Sum from $1$ to $n$ is given by

$$1 + 2 + 3 + \cdots + n = \frac{n(n+1)}{2}.$$

Sum from $1$ to $n$ and then $n$ to $1$ is

$$ 1 + 2 + \cdots + n + (n-1) + \cdots + 1 = \frac{n(n+1)}{2} + \frac{n(n-1)}{2} = \frac{n^2 + n + n^2 - n}{2} = \frac{2n^2}{2} = n^2.$$

Take the square root and you get $n$, your middle number.

Reference: Proof $1+2+3+4+\cdots+n = \frac{n\times(n+1)}2$

Answer 2

You palindromes cited are all of the form $123.....(n-1)n(n-1)....321$.

If we add up the digits we then

$\color{red}1 + \color{green}2 + \color{blue}3 + ......... + \color{purple}{(n-1)} + $

$\color{orange}n +$

$\color{red}{(n-1)}+\color{green}{(n-2)} + \color{blue}{(n-3)} +..... + \color{purple}1$ and if we add them up in order of position (indicated by color) we get

$= [\color{red}{1+(n-1)} ]+ [\color{green}{2+(n-2)}] + [\color{blue}{2+(n-3)}] +..... + [\color{purple}{(n-1) + 1} ]+ \color{orange}n =$

$\underbrace{\underbrace{\color{red}n + \color{green}n + \color{blue}n + ......... + \color{purple}n}_{n-1\text{ terms}} +\color{orange}n}_{n\text{ terms}}=$

$n\times n = n^2$.

This should remind you of the prove that $1 + 2 + 3+ ....... + n = \frac {n(n+1)}2$.

So $(1 + 2 + 3 +....... + n)+(n-1+......+3+2+1) =\frac {n(n+1)}2 + \frac {(n-1)n}2 = n^2$.

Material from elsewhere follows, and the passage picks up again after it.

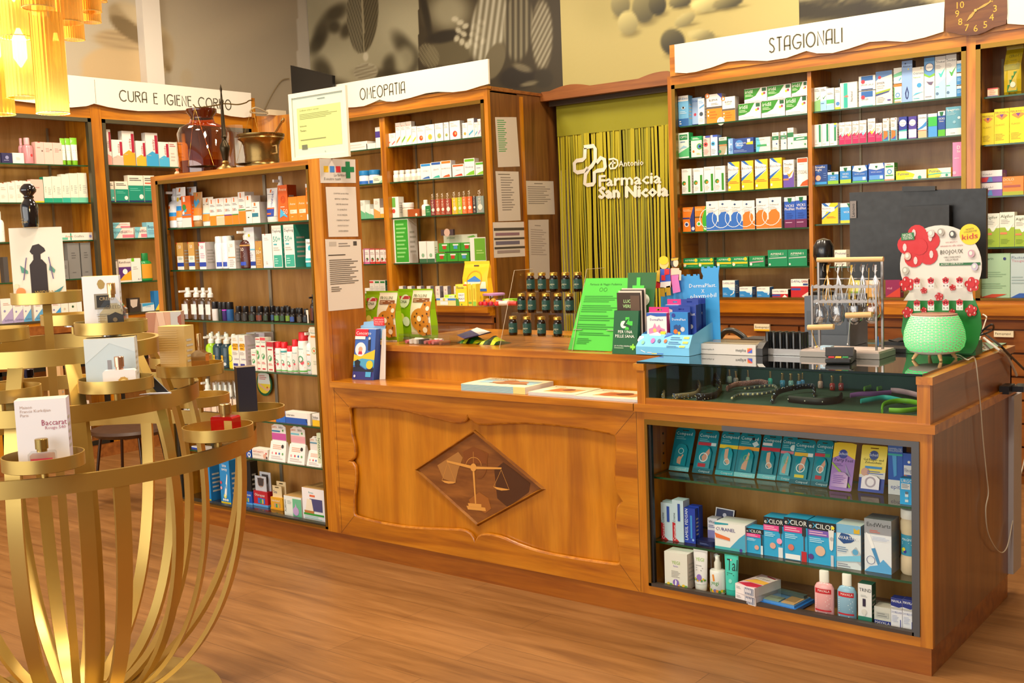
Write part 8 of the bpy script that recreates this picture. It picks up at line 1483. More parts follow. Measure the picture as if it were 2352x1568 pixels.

This will only work for "ascending" palindromic numbers and not all palindromes. For example $979$ is a palindrome but $7 \ne \sqrt{9+7+9}$

BTW $123.....n.....321= {\underbrace{1111....1}_{n\text{ ones}}}^2$.

Answer 3

Saw this as a link suggested to another (more recent) question and thought I'd give you a belated graphical intuition. Let's say why, when adding digits in $123454321$ you get a square of $5$. It is because you are just counting the $5^2=25$ fields in the following square:

$$\begin{array}{ccccc}1&2&3&4&5\\2&3&4&5&4\\3&4&5&4&3\\4&5&4&3&2\\5&4&3&2&1\end{array}$$

(going from top left to bottom right you encounter "small diagonals" of length $1, 2, 3, 4, 5, 4, 3, 2, 1$, respective).

Why does $11$ not follow the pattern? Because it is not properly formed. You have to have one middle number, not two. If you have just one, this would make for the number $1$ (not $11$) and it does follow the pattern.